» **SHORT PROBLEM**:
Look below. Copy each line that has "scene" in it.

» **DATA SUPPLIED**:

<<<<

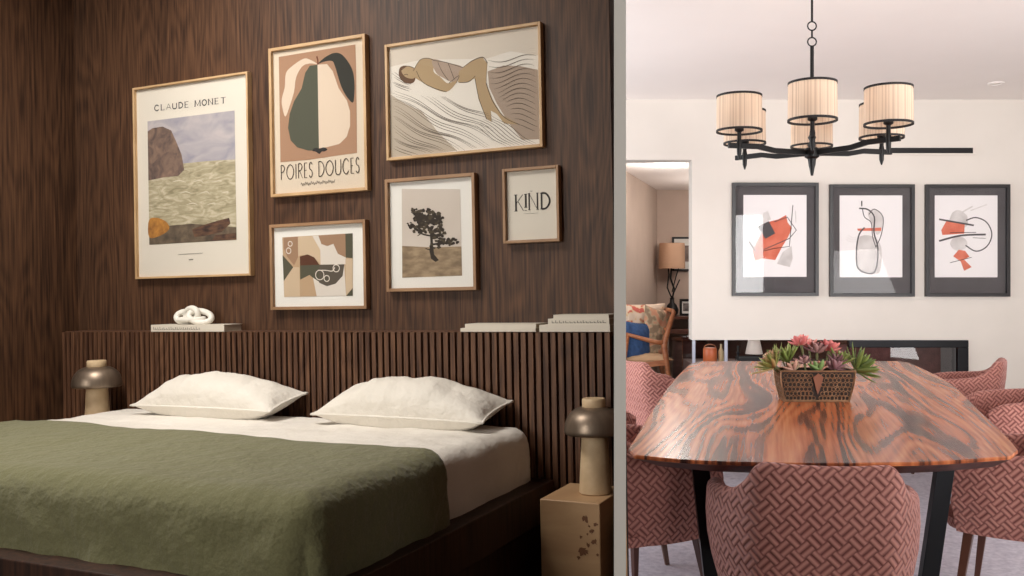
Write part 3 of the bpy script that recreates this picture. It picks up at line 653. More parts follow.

>>>>
<<<<

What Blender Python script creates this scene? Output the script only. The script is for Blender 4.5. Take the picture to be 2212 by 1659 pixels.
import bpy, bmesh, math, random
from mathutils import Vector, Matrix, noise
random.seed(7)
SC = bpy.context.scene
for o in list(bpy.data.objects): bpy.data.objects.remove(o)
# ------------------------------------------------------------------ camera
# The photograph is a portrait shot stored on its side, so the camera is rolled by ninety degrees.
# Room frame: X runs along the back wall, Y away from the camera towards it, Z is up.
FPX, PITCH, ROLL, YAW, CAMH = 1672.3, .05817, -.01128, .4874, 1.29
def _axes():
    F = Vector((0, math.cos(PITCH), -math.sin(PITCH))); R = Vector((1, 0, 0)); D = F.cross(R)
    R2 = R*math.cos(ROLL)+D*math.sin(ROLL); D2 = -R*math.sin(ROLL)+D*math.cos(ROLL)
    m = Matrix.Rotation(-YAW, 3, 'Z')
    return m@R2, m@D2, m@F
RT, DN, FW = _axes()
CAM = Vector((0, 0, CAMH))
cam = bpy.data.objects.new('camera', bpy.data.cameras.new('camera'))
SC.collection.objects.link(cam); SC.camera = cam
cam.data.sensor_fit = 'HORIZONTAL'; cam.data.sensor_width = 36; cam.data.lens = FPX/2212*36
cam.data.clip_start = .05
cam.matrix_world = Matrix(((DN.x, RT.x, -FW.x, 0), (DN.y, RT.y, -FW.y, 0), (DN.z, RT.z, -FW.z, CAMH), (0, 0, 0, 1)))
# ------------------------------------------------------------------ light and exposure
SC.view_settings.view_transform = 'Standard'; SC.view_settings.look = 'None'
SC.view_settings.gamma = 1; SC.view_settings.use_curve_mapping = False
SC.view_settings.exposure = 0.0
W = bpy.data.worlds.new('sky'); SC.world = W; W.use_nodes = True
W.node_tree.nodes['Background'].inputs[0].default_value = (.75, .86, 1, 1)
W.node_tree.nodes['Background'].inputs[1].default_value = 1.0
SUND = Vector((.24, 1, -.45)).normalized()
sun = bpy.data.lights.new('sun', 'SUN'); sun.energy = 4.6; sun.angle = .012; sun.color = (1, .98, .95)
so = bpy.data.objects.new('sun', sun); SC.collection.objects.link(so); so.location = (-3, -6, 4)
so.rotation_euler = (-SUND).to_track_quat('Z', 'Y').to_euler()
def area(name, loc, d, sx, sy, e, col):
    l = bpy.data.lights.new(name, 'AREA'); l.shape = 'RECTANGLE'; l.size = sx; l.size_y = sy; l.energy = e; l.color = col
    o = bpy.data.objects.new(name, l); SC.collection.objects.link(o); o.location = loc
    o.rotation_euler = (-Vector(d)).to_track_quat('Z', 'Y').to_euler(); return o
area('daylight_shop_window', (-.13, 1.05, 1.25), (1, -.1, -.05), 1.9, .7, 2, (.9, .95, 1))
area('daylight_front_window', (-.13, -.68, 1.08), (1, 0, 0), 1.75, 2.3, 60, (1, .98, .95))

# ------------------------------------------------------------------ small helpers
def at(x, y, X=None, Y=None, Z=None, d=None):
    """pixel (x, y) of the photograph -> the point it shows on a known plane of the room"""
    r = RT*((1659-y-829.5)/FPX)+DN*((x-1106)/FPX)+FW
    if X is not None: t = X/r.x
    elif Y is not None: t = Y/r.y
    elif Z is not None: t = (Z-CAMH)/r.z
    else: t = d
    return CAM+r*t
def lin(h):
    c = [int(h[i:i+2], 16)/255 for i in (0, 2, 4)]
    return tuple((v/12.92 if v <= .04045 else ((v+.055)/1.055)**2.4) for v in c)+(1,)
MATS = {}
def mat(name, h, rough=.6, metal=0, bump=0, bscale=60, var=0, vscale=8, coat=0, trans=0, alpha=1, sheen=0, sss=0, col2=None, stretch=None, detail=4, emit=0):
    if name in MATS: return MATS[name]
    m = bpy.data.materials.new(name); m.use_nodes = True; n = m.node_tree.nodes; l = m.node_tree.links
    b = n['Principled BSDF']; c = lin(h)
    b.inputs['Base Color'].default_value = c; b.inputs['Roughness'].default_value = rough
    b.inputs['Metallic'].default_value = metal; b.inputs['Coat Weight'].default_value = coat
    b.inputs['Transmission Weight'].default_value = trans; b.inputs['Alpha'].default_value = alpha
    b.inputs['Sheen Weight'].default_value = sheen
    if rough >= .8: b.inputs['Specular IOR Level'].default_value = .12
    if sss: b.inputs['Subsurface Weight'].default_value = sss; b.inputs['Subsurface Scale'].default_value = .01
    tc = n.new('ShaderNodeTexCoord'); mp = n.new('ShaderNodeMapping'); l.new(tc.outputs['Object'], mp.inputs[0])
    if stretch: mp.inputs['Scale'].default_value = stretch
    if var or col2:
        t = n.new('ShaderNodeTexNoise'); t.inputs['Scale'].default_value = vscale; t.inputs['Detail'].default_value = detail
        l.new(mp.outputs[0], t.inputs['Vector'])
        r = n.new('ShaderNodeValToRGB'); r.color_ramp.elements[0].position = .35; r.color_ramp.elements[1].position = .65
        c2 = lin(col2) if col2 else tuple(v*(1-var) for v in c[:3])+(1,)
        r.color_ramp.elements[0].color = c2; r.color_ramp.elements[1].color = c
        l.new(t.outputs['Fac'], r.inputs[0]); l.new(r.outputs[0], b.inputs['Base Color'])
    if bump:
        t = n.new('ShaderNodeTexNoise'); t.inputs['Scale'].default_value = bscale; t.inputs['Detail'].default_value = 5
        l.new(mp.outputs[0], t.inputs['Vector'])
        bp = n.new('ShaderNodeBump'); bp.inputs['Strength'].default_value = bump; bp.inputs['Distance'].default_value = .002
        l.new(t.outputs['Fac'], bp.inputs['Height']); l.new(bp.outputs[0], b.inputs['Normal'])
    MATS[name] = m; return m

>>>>

» **TASK RESPONSE**:
What Blender Python script creates this scene? Output the script only. The script is for Blender 4.5. Take the picture to be 2212 by 1659 pixels.
SC = bpy.context.scene